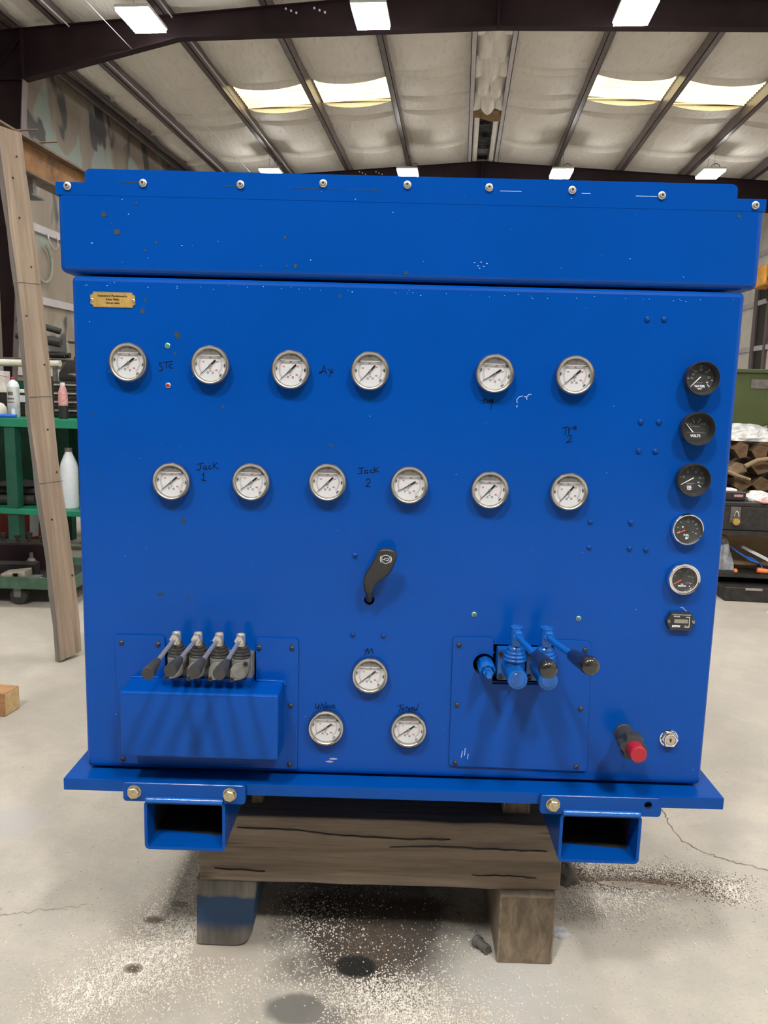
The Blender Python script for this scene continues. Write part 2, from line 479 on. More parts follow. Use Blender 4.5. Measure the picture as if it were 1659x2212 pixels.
def rrect(x0, z0, x1, z1, r, n=4, corners=(1, 1, 1, 1)):
    P = []
    for (cx, cz, a0, on, px, pz) in ((x1 - r, z1 - r, 0, corners[0], x1, z1), (x0 + r, z1 - r, 90, corners[1], x0, z1), (x0 + r, z0 + r, 180, corners[2], x0, z0), (x1 - r, z0 + r, 270, corners[3], x1, z0)):
        if on:
            for i in range(n + 1):
                a = R(a0 + 90 * i / n); P.append((cx + r * math.cos(a), cz + r * math.sin(a)))
        else: P.append((px, pz))
    return P
def disc(x, z, r, n=20, y0=0): return [(x + r * math.cos(2 * PI * i / n), z + r * math.sin(2 * PI * i / n)) for i in range(n)]

# =================================================================== THE BUILDING
Y1, Y2 = 11.05, 19.8
XR = 0.44
XL, XW = -7.5, 8.3
Zp = lambda x: 7.08 - 0.065 * abs(x - XR)      # underside of the purlins
fl = MB(); fl.add([(XL - .3, -14, 0), (XW + .3, -14, 0), (XW + .3, 26, 0), (XL - .3, 26, 0)], [(0, 1, 2, 3)])
floor = struct(fl.build('floor', 'concrete'), 'pale concrete workshop floor with oil stains and scattered granules')
def crack(pts, wd):
    mb = MB(); P = []
    for (a, b), (c, d) in zip(pts, pts[1:]):
        n = 7
        for i in range(n):
            u = i / n; P.append(Vector((a + (c - a) * u + random.uniform(-.006, .006), b + (d - b) * u + random.uniform(-.006, .006))))
    P.append(Vector(pts[-1])); vs = []; fs = []
    for i, p in enumerate(P):
        d = (P[min(i + 1, len(P) - 1)] - P[max(0, i - 1)]).normalized(); nn = Vector((-d.y, d.x)) * wd * random.uniform(0.4, 1.2)
        vs += [(p.x + nn.x, p.y + nn.y, 0.0006), (p.x - nn.x, p.y - nn.y, 0.0006)]
    for i in range(len(P) - 1): fs.append((2 * i, 2 * i + 1, 2 * i + 3, 2 * i + 2))
    mb.add(vs, fs)
    return mb.build('floor_crack', 'crack', floor)
crack([(-.93, .172), (-.88, .186), (-.835, .206), (-.79, .215), (-.735, .24)], .0011)
crack([(.752, .90), (.758, .82), (.768, .715), (.81, .68), (.856, .644), (.905, .625), (.965, .603)], .0022)
crack([(.965, .603), (1.1, .56), (1.3, .53)], .0018)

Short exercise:
From the listing, extract all text exactly as given and drop any picture.

Output of the exercise:
The Blender Python script for this scene continues. Write part 2, from line 479 on. More parts follow. Use Blender 4.5. Measure the picture as if it were 1659x2212 pixels.
def rrect(x0, z0, x1, z1, r, n=4, corners=(1, 1, 1, 1)):
    P = []
    for (cx, cz, a0, on, px, pz) in ((x1 - r, z1 - r, 0, corners[0], x1, z1), (x0 + r, z1 - r, 90, corners[1], x0, z1), (x0 + r, z0 + r, 180, corners[2], x0, z0), (x1 - r, z0 + r, 270, corners[3], x1, z0)):
        if on:
            for i in range(n + 1):
                a = R(a0 + 90 * i / n); P.append((cx + r * math.cos(a), cz + r * math.sin(a)))
        else: P.append((px, pz))
    return P
def disc(x, z, r, n=20, y0=0): return [(x + r * math.cos(2 * PI * i / n), z + r * math.sin(2 * PI * i / n)) for i in range(n)]

# =================================================================== THE BUILDING
Y1, Y2 = 11.05, 19.8
XR = 0.44
XL, XW = -7.5, 8.3
Zp = lambda x: 7.08 - 0.065 * abs(x - XR)      # underside of the purlins
fl = MB(); fl.add([(XL - .3, -14, 0), (XW + .3, -14, 0), (XW + .3, 26, 0), (XL - .3, 26, 0)], [(0, 1, 2, 3)])
floor = struct(fl.build('floor', 'concrete'), 'pale concrete workshop floor with oil stains and scattered granules')
def crack(pts, wd):
    mb = MB(); P = []
    for (a, b), (c, d) in zip(pts, pts[1:]):
        n = 7
        for i in range(n):
            u = i / n; P.append(Vector((a + (c - a) * u + random.uniform(-.006, .006), b + (d - b) * u + random.uniform(-.006, .006))))
    P.append(Vector(pts[-1])); vs = []; fs = []
    for i, p in enumerate(P):
        d = (P[min(i + 1, len(P) - 1)] - P[max(0, i - 1)]).normalized(); nn = Vector((-d.y, d.x)) * wd * random.uniform(0.4, 1.2)
        vs += [(p.x + nn.x, p.y + nn.y, 0.0006), (p.x - nn.x, p.y - nn.y, 0.0006)]
    for i in range(len(P) - 1): fs.append((2 * i, 2 * i + 1, 2 * i + 3, 2 * i + 2))
    mb.add(vs, fs)
    return mb.build('floor_crack', 'crack', floor)
crack([(-.93, .172), (-.88, .186), (-.835, .206), (-.79, .215), (-.735, .24)], .0011)
crack([(.752, .90), (.758, .82), (.768, .715), (.81, .68), (.856, .644), (.905, .625), (.965, .603)], .0022)
crack([(.965, .603), (1.1, .56), (1.3, .53)], .0018)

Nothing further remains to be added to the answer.